The petitioner’s actual knowledge of the transaction would not seem to be material. The contract with Pasco for the stock purchase was obviously for the benefit of the petitioner and the other members of the Cooperative and the Cooperative, pursuant to its original intent, was to hold the stock for the members, not for itself. In such a situation the cooperative is a conduit for passing the stock on to its members. Cf. Dr. P. Phillips Cooperative, 17 T. C. 1002. And it seems fair to say that the Cooperative, in view of the provisions of the membership agreement referred to above, was an agent of the petitioner and the other members in making the stock purchase. It was not necessary for the Cooperative to obtain any ratification by its members before the contract with Pasco became binding. No contention is made to that effect or that the Cooperative exceeded its authority in making the contract.

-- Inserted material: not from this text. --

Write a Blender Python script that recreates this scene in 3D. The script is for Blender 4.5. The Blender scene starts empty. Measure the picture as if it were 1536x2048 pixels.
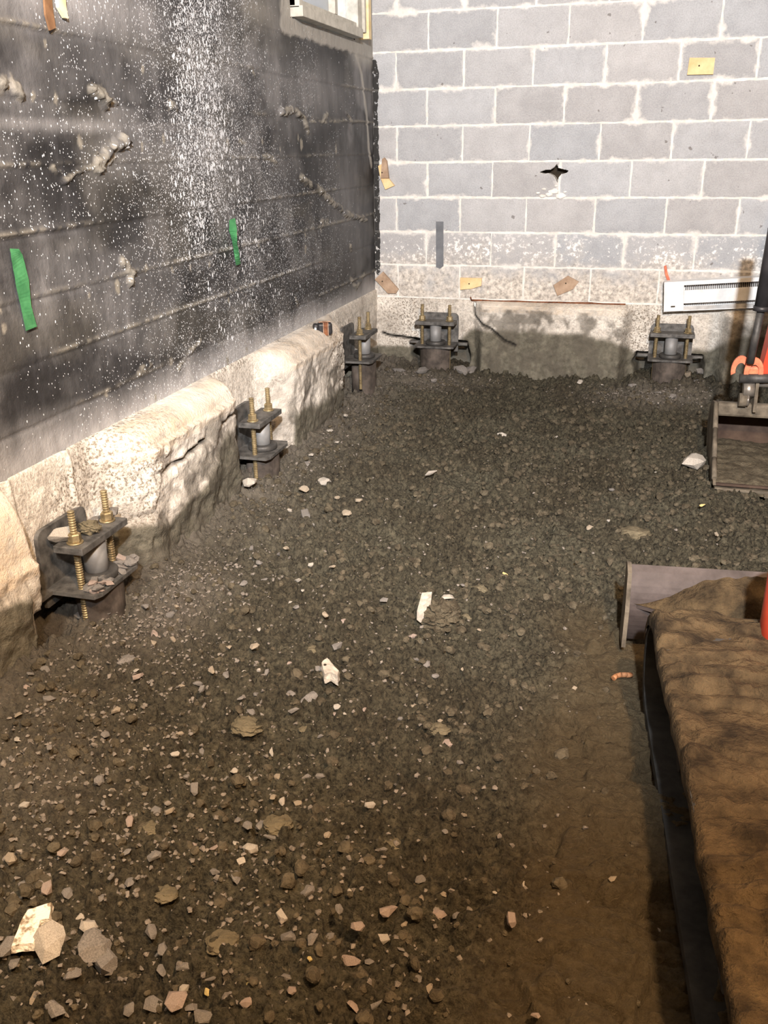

As we view the transaction, the petitioner’s right to the stock ripened when the stock purchase was made. It did not depend upon actual issuance of the certificates by Pasco. Ownership of stock is not determined by the formality of registering and delivering stock certificates. W. F. Marsh, 12 T. C. 1083; Scientific Instrument Co., 17 T. C. 1253. The petitioner’s right became fixed at the time of the contract, which was before the year in which the stock certificate was actually delivered to the petitioner and returned as income by him. In effect, the entire transaction amounted to an appropriation for the proportionate benefit of each member of $300,000 of the earnings of the Cooperative at the time the stock purchase was made.

In these circumstances we think the petitioner has not met his burden of showing the Commissioner’s determination to have been erroneous, and we hold for the Commissioner on this issue.

Our holding on the first issue makes it unnecessary for us to decide the statute of limitations question.

Reviewed by the Court.

Decision will be entered under Rule 50.

Tuener and Bruce, JJ., concur in the result.